M. Borek mówił w Kanale Sportowym, że przeszkodą było to, że Tottenham i Fiorentina chciały, żeby Milik najpierw przedłużył umowę z Napoli i udał się do nich na wypożyczenie a w przypadku Romy - chcieli sobie zastrzec, że w przypadku kontuzji nie będą musieli wypłacać 100% pensji
— KB (@6_quijote) October 6, 2020
Faktem jest jednak, że Milik szachuje swoją karierą, a De Laurentiis i Napoli w najgorszym scenariuszu stracą tylko i aż pieniądze, nic oprócz tego. Co więcej, w grę wciągnięci zostali potencjalni kontrahenci. Roma i Fiorentina, które w momencie negocjacji naprawdę potrzebowały napastnika już wiedzą… gdzie go nie szukać. Bo nawet jeśli za pół roku będą mieć wychowanka Rozwoju Katowice zupełnie za free, to pracownikom odpowiedzialnym za transferowy research może zapalić się kontrolka ostrzegawcza po tym, jak zawodnik już raz odszedł od stołu. Zresztą, styczeń to czas, w którym niejeden taki Milik będzie mógł za darmo związać się z nowym klubem. Czy zatem zamieszanie wokół jego przyszłości wpłynie na jego wizerunek?

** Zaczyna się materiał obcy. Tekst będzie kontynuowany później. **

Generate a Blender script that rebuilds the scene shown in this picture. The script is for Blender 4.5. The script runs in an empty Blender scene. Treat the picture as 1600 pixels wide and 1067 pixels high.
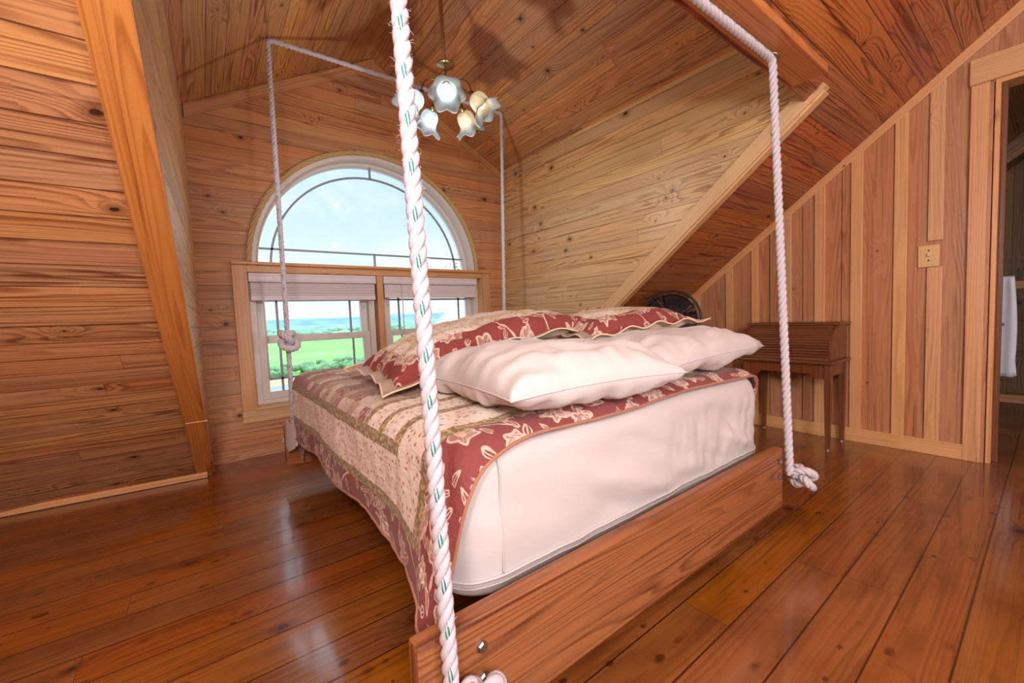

Napoli przez konflikt z Milikiem oberwało po kieszeni, ale prędzej czy później wynagrodzi sobie straty w excelu. A „Arkadiuszo” – patrząc ze sportowego punktu widzenia – w teoretycznie najlepszych latach kariery kilka lub kilkanaście miesięcy straci na indywidualne treningi. Czy aby nie można było znaleźć jakiegoś złotego środka?